We Know — and Still Do Nothing
The moment after awareness
I read a post today by HoldingTheTorch titled When the Sea Turned Red, and it got me thinking.
Before the age of technology, an event like that would’ve been read as prophetic.
Cosmic. Biblical. A sign.
Today, we explain it away.
Iron-rich soil. Rainfall. Sediment. Science.
And that’s good — until it raises a harder question:
What happens when we know enough to be responsible for the consequences — and still aren’t?
The system doesn’t correct itself.
It decays. Then it collapses.
Not all at once.
Slowly. Sideways. Unevenly.
Until people start feeling like I do.
Powerless over the bullshit.
That isn’t weakness.
It’s a signal.
What Actually Happens When Responsibility Fails
When societies reach a point where:
facts are known
harm is documented
consequences are visible
…and nothing structurally changes, three things tend to happen.
1. Responsibility Shifts Downward
Institutions stop acting, so individuals are told to:
vote harder
buy better
self-regulate
meditate
“be resilient”
That’s not empowerment.
That’s liability without power.
We’re exhausted because we’re being asked to emotionally absorb problems we didn’t create — and cannot fix alone.
2. Accountability Gets Replaced with Spectacle
This is where parades, culture wars, outrage cycles, and performative politics come in.
Spectacle does one thing very well:
It gives people something to react to instead of something to change.
You’re not imagining it.
The noise is intentional.
It keeps us busy. Angry. Fragmented.
Not organized.
3. People Either Numb Out or Radicalize
Historically, when responsibility fails at the top:
some people disengage entirely (“none of this matters”)
others look for a strongman (Trump), an ideology (Christian nationalism), or a myth to restore order (prophecy — which does have meaning)
That’s not moral failure.
It’s a psychological response to prolonged powerlessness.
Why Writing Feels Like It Isn’t Enough
(But Isn’t Useless)
If you’re like me, you write to process.
And you’re right about one thing:
Writing alone doesn’t stop machinery.
But it does something else — and this part matters.
Writing:
names what’s happening
breaks isolation
creates shared language
interrupts gaslighting
Before action, there is recognition.
Before recognition, there is articulation.
Every major shift — labor, civil rights, women’s rights — started with people naming the lie before they had the power to dismantle it.
We’re not late.
We’re early.
And early always feels lonely.
The Real Source of Powerlessness
Here’s the uncomfortable part:
You don’t feel powerless because you are powerless.

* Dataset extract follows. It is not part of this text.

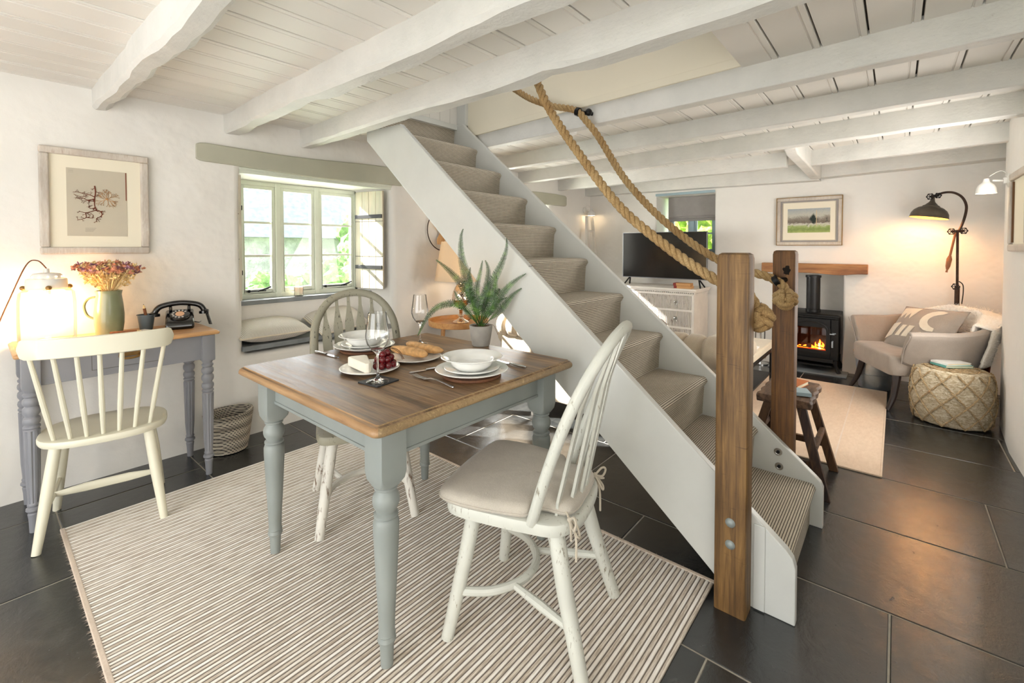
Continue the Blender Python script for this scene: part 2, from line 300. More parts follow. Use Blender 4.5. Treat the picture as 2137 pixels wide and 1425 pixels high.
# ------------------------------------------------------------------ mesh helpers
class MB:
    def __init__(s): s.v=[]; s.f=[]; s.uv=None; s.mi=[]
    def add(s,vs,fs,mi=0):
        o=len(s.v); s.v+=[Vector(p) for p in vs]; s.f+=[[o+i for i in f] for f in fs]; s.mi+=[mi]*len(fs); return s
    def box(s,a,b,mi=0):
        x0,y0,z0=a; x1,y1,z1=b
        return s.add([(x0,y0,z0),(x1,y0,z0),(x1,y1,z0),(x0,y1,z0),(x0,y0,z1),(x1,y0,z1),(x1,y1,z1),(x0,y1,z1)],
            [(3,2,1,0),(4,5,6,7),(0,1,5,4),(1,2,6,5),(2,3,7,6),(3,0,4,7)],mi)
    def rings(s,rs,cap=True,closed=True,mi=0):
        n=len(rs[0]); vs=[p for r in rs for p in r]; fs=[]
        for i in range(len(rs)-1):
            for j in range(n if closed else n-1):
                k=(j+1)%n; fs.append((i*n+j,i*n+k,(i+1)*n+k,(i+1)*n+j))
        if cap and closed: fs.append(tuple(reversed(range(n)))); fs.append(tuple(range((len(rs)-1)*n,len(rs)*n)))
        return s.add(vs,fs,mi)
    def lathe(s,prof,c=(0,0,0),n=20,axis=(0,0,1),mi=0,cap=True):
        c=Vector(c); q=Vector(axis).to_track_quat('Z','Y') if tuple(axis)!=(0,0,1) else None; rs=[]
        for r,z in prof:
            ring=[]
            for i in range(n):
                a=2*PI*i/n; p=Vector((r*math.cos(a),r*math.sin(a),z))
                ring.append((q@p if q else p)+c)
            rs.append(ring)
        return s.rings(rs,cap,True,mi)
    def tube(s,pts,r,n=8,mi=0,flat=None,cap=True):
        pts=[Vector(p) for p in pts]; rs=[]; m=len(pts)
        up=None
        for i,p in enumerate(pts):
            d=(pts[min(i+1,m-1)]-pts[max(i-1,0)]).normalized()
            if up is None:
                up=Vector((0,0,1)) if abs(d.z)<.9 else Vector((1,0,0))
            u=(up-d*up.dot(d)).normalized(); w=d.cross(u); up=u
            rr=r[i] if isinstance(r,(list,tuple)) else r
            fx,fy=flat if flat else (1,1)
            rs.append([p+(u*math.cos(2*PI*k/n)*fx+w*math.sin(2*PI*k/n)*fy)*rr for k in range(n)])
        return s.rings(rs,cap,True,mi)
    def prism(s,poly,lo,hi,plane='XY',mi=0):
        def P(u,v,h): return {'XY':(u,v,h),'XZ':(u,h,v),'YZ':(h,u,v)}[plane]
        return s.rings([[P(u,v,lo) for u,v in poly],[P(u,v,hi) for u,v in poly]],True,True,mi)
    def sphere(s,c,r,n=12,m=8,sc=(1,1,1),mi=0):
        c=Vector(c); rs=[]
        for i in range(m+1):
            t=PI*i/m; t=min(max(t,.02),PI-.02)
            rs.append([c+Vector((r*sc[0]*math.sin(t)*math.cos(2*PI*k/n),r*sc[1]*math.sin(t)*math.sin(2*PI*k/n),-r*sc[2]*math.cos(t))) for k in range(n)])
        return s.rings(rs,True,True,mi)
    def grid(s,fn,nu,nv,mi=0,wrapu=False):
        vs=[fn(i/nu,j/nv) for j in range(nv+1) for i in range(nu+1)]
        fs=[(j*(nu+1)+i,j*(nu+1)+i+1,(j+1)*(nu+1)+i+1,(j+1)*(nu+1)+i) for j in range(nv) for i in range(nu)]
        return s.add(vs,fs,mi)
    def xf(s,mat,start=0):
        for i in range(start,len(s.v)): s.v[i]=mat@s.v[i]
        return s
    def build(s,name,mat,parent=None,smooth=35,bevel=0,seg=2,sub=0,solid=0,loc=None,kind=None,recalc=True,rot=None):
        me=bpy.data.meshes.new(name); me.from_pydata(s.v,[],s.f)
        bm=bmesh.new(); bm.from_mesh(me)
        bmesh.ops.remove_doubles(bm,verts=bm.verts,dist=1e-5)
        if recalc: bmesh.ops.recalc_face_normals(bm,faces=bm.faces)
        bm.to_mesh(me); bm.free()
        mats=mat if isinstance(mat,(list,tuple)) else [mat]
        for m in mats: me.materials.append(m)
        if len(mats)>1 and len(me.polygons)==len(s.mi):
            for p,i in zip(me.polygons,s.mi): p.material_index=i
        if smooth:
            me.polygons.foreach_set('use_smooth',[True]*len(me.polygons))
            me.set_sharp_from_angle(angle=R(smooth))
        o=bpy.data.objects.new(name,me); COL.objects.link(o)
        if parent: o.parent=parent
        if loc: o.location=loc
        if rot: o.rotation_euler=rot
        if solid:
            q=o.modifiers.new('solid','SOLIDIFY'); q.thickness=solid; q.offset=0
        if bevel:
            q=o.modifiers.new('bevel','BEVEL'); q.width=bevel; q.segments=seg; q.limit_method='ANGLE'; q.angle_limit=R(40)
        if sub:
            q=o.modifiers.new('sub','SUBSURF'); q.levels=sub; q.render_levels=sub
        if kind: o['kind']=kind
        return o
def tag(o,label,cat,group=None):
    o['label']=label; o['category']=cat
    if group: o['group']=group
    return o
def thing(name,label,cat,loc=(0,0,0),rz=0,group=None):
    o=bpy.data.objects.new(name,None); COL.objects.link(o); o.location=loc; o.rotation_euler=(0,0,rz); o.empty_display_size=.1
    return tag(o,label,cat,group)
def copy_tree(o,parent=None,loc=None,rz=None,label=None):
    c=o.copy(); COL.objects.link(c)
    if parent: c.parent=parent
    if loc is not None: c.location=loc
    if rz is not None: c.rotation_euler=(0,0,rz)
    if label: c['label']=label
    for ch in list(o.children): copy_tree(ch,c)
    return c
def struct(o): o['kind']='structure'; return o
def spline(pts,n=8):
    pts=[Vector(p) for p in pts]; out=[]
    for i in range(len(pts)-1):
        p0=pts[max(i-1,0)]; p1=pts[i]; p2=pts[i+1]; p3=pts[min(i+2,len(pts)-1)]
        for k in range(n):
            t=k/n; out.append(.5*((2*p1)+(p2-p0)*t+(2*p0-5*p1+4*p2-p3)*t*t+(3*p1-p0-3*p2+p3)*t**3))
    out.append(pts[-1]); return out
def rrect(x0,y0,x1,y1,r,n=5):
    o=[]
    for cx,cy,a0 in ((x1-r,y1-r,0),(x0+r,y1-r,90),(x0+r,y0+r,180),(x1-r,y0+r,270)):
        for k in range(n+1):
            a=R(a0+90*k/n); o.append((cx+r*math.cos(a),cy+r*math.sin(a)))
    return o

# ------------------------------------------------------------------ the room
YL=3.40; XB=5.78; ZC=2.165; XF=-1.80
def wall_grid(mb,axis,front,back,us,zs,holes,depth_fn=None):
    """wall slab between front and back; holes: (u0,u1,z0,z1, u0b,u1b,z0b,z1b or None for closed)"""
    def P(u,d,z): return (u,d,z) if axis=='Y' else (d,u,z)
    us=sorted(set(us)); zs=sorted(set(zs))
    for i in range(len(us)-1):
        for j in range(len(zs)-1):
            cu=(us[i]+us[i+1])/2; cz=(zs[j]+zs[j+1])/2
            if any(h[0]<cu<h[1] and h[2]<cz<h[3] for h in holes): continue
            mb.add([P(us[i],front,zs[j]),P(us[i+1],front,zs[j]),P(us[i+1],front,zs[j+1]),P(us[i],front,zs[j+1])],[(0,1,2,3)])
    for h in holes:
        a=[(h[0],h[2]),(h[1],h[2]),(h[1],h[3]),(h[0],h[3])]; b=[(h[4],h[6]),(h[5],h[6]),(h[5],h[7]),(h[4],h[7])]
        # insert grid points on hole edges so that the mesh is watertight
        ring_a=[]; ring_b=[]
        for k in range(4):
            p,q=a[k],a[(k+1)%4]; pb,qb=b[k],b[(k+1)%4]
            if k in (0,2): ts=sorted({(u-p[0])/(q[0]-p[0]) for u in us if min(p[0],q[0])<=u<=max(p[0],q[0])})
            else: ts=sorted({(z-p[1])/(q[1]-p[1]) for z in zs if min(p[1],q[1])<=z<=max(p[1],q[1])})
            for t_ in ts[:-1]:
                ring_a.append(P(p[0]+(q[0]-p[0])*t_,front,p[1]+(q[1]-p[1])*t_)); ring_b.append(P(pb[0]+(qb[0]-pb[0])*t_,back,pb[1]+(qb[1]-pb[1])*t_))
        mb.rings([ring_a,ring_b],False,True)
# floor ------------------------------------------------------------
floor=struct(MB().box((XF-.1,-1.0,-.12),(6.5,4.1,-.0022)).build('floor',M['grout'],smooth=0))
def tile(x0,x1,y0,y1):
    g=.0028; dz=random.uniform(-.0008,.0008); j=lambda:random.uniform(-.0015,.0015)
    mb=MB(); mb.rings([[(x0+g+j(),y0+g+j(),-.02),(x1-g+j(),y0+g+j(),-.02),(x1-g+j(),y1-g+j(),-.02),(x0+g+j(),y1-g+j(),-.02)]]+
        [[(x0+g,y0+g,-.002+dz),(x1-g,y0+g,-.002+dz),(x1-g,y1-g,-.002+dz),(x0+g,y1-g,-.002+dz)],[(x0+g+.003,y0+g+.003,dz),(x1-g-.003,y0+g+.003,dz),(x1-g-.003,y1-g-.003,dz),(x0+g+.003,y1-g-.003,dz)]])
    mb.build('slate_tile',M['slate'],floor,smooth=0)
rows=[(-1.8,-1.57,0.2),(-1.57,-.97,.5),(-.97,-.365,0),(-.365,.24,.13),(.24,.848,-.05),(.848,1.475,.44),(1.475,2.075,0.0),(2.075,2.68,.42),(2.68,3.275,-.36),(3.275,3.862,.13),(3.862,4.44,-.54),(4.44,5.04,.2),(5.04,5.64,-.2),(5.64,6.3,.3)]
seen_joint={1:[(2.47)]}
for x0,x1,off in rows:
    if x1<=.25: js=[-1.2,-.35,.55,1.5,2.47,3.12,3.5] if x0>-.4 else [-1.2,-.2,.7,1.6,2.5,3.5]
    elif x0<.3: js=[-1.2,-.4,.5,1.4,2.3,3.11,3.5]
    else:
        js=[]; y=off-.915*3
        while y<3.6: js.append(y); y+=.915
        js=[y for y in js if y>-1.9]
    ys=sorted(js); ys=[max(min(y,3.5),-.9) for y in ys]; ys=[-.9]+ys+[3.5]
    for a,b in zip(ys,ys[1:]):
        if b-a>.05: tile(x0,x1,a,b)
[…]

You feel powerless because power has been deliberately centralized and abstracted.
Decisions are made:
far away
behind jargon and closed doors
through systems designed to feel inevitable
When power becomes invisible, resistance feels impossible.
That’s not accidental.
That’s design.
So What Is Possible Right Now?
Not overthrow.
Not fantasy.
Not saviors.
But three grounded forms of resistance that don’t burn people out.
1. Local Sovereignty
Small. Boring. Effective.
Power doesn’t collapse from the top.
It erodes from the edges.
classrooms
unions
parent groups
mutual aid
local boards
professional communities
I’m doing this by rethinking education from the inside — and by building a platform to reach others.
Systems fear people who understand how they work, stay inside them, and refuse to internalize their lies.
2. Refusing Emotional Outsourcing
We don’t have to carry the emotional weight of national dysfunction alone.
That means:
disengaging from outrage cycles
choosing depth over volume
conserving energy for places where influence is real
This isn’t apathy.
It’s strategic sanity.
3. Staying Human in Dehumanizing Systems
This sounds small — but it’s radical.
Every time I:
see a child instead of a label
create calm where chaos is normalized
protect dignity where efficiency is prized
…I interrupt the logic of the system.
Empires collapse when their logic stops reproducing itself.
One Last Thing — And This Matters
Feeling powerless doesn’t mean you’ve failed.
It means you’ve crossed a threshold most people never reach:
You see the machinery, not just the show.
The danger isn’t despair.
The danger is thinking you’re supposed to fix this alone.
You’re not.
No one ever has.
And yes — writing isn’t enough.
But silence guarantees nothing changes.
You’re not crazy.
You’re not weak.
You’re awake — and that stage is the hardest one to sit in.




[STANDING OVATION]
Civic Engagement is paramount. Stay involved, keep "preaching". New Systems, designed by The People are in The Works.
...still with You.
...still listening, too.
This reads like the closing of my latest book. It reads exactly the same s everything I write to be honest, and I love that!!!! It’s further confirmation that I am not alone in my thinking. And that is fuel for me to keep “keeping on!”